Egale Canada Human Rights Trust Provided Expertise at UNESCO LGBTQ Education Summit


UNESCO International Ministerial MeetingPARIS — Egale was speaking Tuesday at the UNESCO’s International Ministerial Meeting: Education Sector Responses to Violence based on Sexual Orientation and Gender Identity/Expression in Paris, sharing internal research and practices with world-leaders from 60 countries in a high-level effort to make education systems around the world more LGBTQ-inclusive. The attending leaders will be discussing strategies of bolstering resistance to gender identity-based discrimination in education systems across the two-day conference, and Egale is present to represent the needs of Canadians and to offer its own evidence-based research in the field.

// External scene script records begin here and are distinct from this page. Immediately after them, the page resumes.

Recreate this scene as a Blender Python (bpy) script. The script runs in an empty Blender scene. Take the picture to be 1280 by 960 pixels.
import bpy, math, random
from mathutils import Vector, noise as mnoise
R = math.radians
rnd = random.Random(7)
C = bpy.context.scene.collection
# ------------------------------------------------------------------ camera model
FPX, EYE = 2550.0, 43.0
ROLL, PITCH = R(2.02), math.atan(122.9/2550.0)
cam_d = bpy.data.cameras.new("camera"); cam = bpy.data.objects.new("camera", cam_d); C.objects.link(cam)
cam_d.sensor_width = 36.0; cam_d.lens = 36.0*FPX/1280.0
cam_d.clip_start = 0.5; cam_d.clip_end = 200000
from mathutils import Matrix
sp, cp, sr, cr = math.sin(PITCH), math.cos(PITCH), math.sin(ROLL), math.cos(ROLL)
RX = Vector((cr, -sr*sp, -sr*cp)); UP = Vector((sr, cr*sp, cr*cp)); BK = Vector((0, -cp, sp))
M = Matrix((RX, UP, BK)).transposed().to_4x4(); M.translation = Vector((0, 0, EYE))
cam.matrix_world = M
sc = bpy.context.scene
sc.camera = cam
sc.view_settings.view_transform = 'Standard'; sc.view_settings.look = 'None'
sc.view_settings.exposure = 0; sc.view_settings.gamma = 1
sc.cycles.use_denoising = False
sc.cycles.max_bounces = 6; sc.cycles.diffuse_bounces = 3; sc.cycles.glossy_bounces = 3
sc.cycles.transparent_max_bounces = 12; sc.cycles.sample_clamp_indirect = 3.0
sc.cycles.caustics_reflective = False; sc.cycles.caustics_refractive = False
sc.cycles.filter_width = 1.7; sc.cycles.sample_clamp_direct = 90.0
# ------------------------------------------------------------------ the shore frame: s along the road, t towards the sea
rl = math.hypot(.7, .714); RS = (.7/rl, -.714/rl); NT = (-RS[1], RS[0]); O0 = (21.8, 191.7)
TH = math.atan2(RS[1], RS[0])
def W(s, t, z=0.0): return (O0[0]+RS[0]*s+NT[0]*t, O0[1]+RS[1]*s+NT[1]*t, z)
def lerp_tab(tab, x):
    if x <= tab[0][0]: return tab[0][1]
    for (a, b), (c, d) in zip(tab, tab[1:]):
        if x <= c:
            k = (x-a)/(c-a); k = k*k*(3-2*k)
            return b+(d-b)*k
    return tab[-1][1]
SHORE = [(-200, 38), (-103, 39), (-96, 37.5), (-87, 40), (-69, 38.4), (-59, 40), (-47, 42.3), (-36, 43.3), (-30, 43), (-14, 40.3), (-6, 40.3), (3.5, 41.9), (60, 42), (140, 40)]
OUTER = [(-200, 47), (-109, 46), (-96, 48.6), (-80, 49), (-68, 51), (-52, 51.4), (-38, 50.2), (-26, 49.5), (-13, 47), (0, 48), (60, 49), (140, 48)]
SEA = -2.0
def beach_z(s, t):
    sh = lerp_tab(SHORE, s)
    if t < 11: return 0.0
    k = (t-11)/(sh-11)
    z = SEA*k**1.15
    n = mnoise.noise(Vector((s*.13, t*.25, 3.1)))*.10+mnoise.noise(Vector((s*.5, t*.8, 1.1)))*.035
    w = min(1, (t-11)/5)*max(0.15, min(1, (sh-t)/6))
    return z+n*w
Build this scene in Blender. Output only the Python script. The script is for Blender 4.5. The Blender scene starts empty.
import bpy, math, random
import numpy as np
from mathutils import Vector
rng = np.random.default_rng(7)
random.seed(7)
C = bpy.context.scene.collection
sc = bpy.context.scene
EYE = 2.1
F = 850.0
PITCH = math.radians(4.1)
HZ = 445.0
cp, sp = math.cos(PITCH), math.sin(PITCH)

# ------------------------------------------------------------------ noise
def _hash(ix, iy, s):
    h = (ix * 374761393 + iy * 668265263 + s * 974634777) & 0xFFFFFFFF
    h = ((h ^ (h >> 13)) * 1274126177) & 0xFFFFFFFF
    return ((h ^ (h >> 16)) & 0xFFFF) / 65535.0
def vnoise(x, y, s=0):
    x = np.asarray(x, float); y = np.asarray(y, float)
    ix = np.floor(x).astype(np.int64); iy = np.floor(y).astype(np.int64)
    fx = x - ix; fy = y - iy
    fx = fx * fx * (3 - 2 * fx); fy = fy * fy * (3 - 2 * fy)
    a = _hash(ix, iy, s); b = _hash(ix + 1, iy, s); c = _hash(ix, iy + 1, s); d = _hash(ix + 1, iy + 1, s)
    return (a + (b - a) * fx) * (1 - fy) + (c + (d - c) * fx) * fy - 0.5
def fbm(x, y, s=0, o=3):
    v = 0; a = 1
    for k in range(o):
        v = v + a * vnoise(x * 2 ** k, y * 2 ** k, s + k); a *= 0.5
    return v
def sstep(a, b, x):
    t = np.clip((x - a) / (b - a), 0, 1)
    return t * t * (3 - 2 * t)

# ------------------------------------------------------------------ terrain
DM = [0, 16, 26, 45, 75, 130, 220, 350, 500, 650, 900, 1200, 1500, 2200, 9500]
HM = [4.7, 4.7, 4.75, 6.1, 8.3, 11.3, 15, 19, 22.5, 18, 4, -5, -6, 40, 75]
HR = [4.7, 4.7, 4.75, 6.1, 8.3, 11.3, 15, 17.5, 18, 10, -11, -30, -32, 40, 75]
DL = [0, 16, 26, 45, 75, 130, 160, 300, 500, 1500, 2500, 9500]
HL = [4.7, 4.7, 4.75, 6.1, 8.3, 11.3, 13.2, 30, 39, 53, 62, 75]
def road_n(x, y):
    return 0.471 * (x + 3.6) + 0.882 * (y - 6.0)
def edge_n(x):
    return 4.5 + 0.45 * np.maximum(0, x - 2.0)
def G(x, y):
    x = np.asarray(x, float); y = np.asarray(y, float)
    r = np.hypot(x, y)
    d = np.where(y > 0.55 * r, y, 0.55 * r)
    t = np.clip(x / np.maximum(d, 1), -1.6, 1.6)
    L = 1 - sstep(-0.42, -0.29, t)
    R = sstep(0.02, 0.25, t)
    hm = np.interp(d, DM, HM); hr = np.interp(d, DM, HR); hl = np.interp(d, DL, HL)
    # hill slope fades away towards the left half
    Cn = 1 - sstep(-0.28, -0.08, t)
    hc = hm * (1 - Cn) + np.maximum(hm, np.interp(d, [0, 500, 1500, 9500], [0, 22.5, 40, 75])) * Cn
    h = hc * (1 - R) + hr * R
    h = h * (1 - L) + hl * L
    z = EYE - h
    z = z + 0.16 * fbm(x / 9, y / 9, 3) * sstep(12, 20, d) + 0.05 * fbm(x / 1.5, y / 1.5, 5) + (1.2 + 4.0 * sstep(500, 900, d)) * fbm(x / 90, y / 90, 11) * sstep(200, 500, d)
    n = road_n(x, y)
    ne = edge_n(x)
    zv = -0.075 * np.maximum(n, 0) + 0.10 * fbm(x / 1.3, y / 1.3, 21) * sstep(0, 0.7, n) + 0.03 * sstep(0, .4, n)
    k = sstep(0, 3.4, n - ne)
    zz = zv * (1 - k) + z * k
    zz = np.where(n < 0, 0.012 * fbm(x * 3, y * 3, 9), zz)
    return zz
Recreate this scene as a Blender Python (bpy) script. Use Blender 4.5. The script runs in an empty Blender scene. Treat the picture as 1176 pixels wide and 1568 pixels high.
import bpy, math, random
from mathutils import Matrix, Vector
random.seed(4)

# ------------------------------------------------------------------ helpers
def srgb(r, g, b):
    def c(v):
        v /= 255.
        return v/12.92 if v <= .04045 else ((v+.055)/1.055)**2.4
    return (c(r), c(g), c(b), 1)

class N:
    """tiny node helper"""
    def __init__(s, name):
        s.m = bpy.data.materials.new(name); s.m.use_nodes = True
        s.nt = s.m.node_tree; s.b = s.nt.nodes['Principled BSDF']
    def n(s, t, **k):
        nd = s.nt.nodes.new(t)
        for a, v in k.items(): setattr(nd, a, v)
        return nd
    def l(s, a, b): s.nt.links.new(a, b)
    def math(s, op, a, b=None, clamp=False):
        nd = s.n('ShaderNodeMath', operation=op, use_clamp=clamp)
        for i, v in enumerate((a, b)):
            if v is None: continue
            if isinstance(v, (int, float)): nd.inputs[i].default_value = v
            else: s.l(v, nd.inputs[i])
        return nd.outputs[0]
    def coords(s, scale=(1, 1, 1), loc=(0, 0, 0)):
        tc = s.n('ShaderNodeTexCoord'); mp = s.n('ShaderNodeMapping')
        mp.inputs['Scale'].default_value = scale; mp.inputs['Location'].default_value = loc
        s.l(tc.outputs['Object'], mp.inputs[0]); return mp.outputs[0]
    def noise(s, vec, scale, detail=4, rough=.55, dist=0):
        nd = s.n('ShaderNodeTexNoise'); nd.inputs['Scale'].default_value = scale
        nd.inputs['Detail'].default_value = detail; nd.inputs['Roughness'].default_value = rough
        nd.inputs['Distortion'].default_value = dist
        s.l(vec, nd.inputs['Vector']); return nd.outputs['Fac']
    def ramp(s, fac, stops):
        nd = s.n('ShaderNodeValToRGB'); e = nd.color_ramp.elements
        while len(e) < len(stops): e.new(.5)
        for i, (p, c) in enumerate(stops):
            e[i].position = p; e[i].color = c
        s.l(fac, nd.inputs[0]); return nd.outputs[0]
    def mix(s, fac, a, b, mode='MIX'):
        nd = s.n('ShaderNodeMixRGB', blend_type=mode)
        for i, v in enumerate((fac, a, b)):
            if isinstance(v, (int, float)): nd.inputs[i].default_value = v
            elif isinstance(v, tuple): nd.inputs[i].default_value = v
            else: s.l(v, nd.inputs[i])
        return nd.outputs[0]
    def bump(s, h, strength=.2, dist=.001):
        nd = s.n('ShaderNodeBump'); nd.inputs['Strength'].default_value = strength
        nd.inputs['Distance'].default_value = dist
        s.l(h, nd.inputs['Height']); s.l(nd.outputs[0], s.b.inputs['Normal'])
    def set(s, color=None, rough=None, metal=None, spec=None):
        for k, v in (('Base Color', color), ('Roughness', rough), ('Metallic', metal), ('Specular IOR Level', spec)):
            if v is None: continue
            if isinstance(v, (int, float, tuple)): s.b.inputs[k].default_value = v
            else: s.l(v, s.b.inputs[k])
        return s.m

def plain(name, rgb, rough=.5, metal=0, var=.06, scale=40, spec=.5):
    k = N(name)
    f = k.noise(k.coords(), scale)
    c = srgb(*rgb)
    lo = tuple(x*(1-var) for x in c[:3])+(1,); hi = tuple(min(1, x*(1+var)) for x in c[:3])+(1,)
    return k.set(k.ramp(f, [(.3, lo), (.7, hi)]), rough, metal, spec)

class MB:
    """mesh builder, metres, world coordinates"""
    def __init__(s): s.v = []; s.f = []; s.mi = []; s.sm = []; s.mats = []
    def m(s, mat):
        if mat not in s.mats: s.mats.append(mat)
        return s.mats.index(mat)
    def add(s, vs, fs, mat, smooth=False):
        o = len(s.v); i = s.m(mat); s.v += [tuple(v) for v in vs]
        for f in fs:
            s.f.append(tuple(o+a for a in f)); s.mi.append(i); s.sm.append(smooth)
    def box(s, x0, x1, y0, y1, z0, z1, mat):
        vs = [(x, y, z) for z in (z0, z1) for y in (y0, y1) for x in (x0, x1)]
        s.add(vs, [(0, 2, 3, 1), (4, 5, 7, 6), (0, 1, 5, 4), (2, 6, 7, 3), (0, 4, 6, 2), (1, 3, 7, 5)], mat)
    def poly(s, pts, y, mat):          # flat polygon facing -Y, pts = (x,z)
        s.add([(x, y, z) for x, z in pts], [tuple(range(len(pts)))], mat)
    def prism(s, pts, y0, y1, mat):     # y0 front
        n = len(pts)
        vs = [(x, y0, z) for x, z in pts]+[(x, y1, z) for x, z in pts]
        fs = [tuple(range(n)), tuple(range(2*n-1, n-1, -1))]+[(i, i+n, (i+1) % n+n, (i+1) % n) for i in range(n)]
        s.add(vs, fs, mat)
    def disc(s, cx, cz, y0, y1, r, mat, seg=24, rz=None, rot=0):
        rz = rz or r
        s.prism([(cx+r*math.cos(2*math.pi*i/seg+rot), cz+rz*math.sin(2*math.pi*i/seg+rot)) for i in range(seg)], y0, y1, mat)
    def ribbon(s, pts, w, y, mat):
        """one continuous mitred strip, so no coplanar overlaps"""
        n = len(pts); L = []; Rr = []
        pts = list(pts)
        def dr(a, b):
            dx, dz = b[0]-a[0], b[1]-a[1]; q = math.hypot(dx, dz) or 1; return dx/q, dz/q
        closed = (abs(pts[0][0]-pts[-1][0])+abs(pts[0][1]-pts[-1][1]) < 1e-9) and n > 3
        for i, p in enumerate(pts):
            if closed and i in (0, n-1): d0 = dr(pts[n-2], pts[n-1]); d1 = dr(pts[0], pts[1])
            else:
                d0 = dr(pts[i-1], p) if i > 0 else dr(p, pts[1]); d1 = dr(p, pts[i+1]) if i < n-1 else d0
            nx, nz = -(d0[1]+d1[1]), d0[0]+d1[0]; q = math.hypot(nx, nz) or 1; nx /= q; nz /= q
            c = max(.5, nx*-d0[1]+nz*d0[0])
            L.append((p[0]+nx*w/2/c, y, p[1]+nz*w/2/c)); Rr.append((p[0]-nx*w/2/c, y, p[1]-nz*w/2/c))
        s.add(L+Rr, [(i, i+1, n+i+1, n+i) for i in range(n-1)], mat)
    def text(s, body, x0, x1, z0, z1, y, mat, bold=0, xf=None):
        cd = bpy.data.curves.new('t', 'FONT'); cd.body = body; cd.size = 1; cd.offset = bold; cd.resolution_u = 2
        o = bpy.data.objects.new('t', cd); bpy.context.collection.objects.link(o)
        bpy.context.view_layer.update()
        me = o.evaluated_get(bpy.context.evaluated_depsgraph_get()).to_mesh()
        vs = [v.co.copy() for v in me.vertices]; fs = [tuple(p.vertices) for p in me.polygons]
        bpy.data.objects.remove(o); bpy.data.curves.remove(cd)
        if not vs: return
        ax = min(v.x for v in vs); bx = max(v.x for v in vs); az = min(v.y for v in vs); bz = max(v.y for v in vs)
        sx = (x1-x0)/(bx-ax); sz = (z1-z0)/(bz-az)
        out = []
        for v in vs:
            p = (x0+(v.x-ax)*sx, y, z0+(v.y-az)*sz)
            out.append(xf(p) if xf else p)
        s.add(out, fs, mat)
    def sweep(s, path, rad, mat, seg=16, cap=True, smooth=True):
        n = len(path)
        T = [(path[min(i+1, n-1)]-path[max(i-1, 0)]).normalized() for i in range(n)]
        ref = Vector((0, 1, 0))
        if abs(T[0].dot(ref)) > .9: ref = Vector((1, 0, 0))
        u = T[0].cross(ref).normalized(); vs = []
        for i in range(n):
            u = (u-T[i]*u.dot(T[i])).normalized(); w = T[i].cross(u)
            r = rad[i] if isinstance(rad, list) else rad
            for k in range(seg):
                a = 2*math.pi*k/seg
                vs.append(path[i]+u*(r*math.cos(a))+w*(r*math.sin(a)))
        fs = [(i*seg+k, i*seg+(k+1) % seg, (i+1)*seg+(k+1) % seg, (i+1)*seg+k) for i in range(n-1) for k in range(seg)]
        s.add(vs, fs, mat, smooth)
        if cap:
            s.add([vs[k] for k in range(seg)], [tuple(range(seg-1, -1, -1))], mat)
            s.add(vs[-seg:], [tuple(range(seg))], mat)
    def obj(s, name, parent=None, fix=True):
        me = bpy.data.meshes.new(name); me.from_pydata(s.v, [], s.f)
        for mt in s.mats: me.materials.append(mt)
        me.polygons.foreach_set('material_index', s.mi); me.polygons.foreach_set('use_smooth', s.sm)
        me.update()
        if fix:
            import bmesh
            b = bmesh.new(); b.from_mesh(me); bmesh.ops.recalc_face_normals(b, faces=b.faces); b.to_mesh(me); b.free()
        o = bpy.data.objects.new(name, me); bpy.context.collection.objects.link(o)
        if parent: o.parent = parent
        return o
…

Egale’s presence at these talks engender its increasing role on the global stage providing expertise to other nations to assist in improving LGBTQ inclusivity within their institutions. Egale’s work has been internationally recognized as best practice in the field of LGBTQ policymaking, most recently demonstrated in Montenegro with Egale’s central involvement in its government’s tabling of 14 pro-LGBTQ equal rights programs last week.

In 2011, Egale published a study that found shockingly high instances of homophobia, biphobia, and transphobia in Canadian schools, and has since dedicated much of its efforts and resources to researching and improving LGBTQ-inclusivity in educational institutions in Canada and abroad. Egale is eager to share its findings with the world in the name of improving LGBTQ rights for all.

Egale Canada Human Rights Trust is Canada’s only national charity promoting LGBT human rights through research, education and community engagement. Our vision is a Canada free from homophobia, biphobia, transphobia, and all other forms of oppression, so that every person can achieve their full potential, unencumbered by hatred and bias.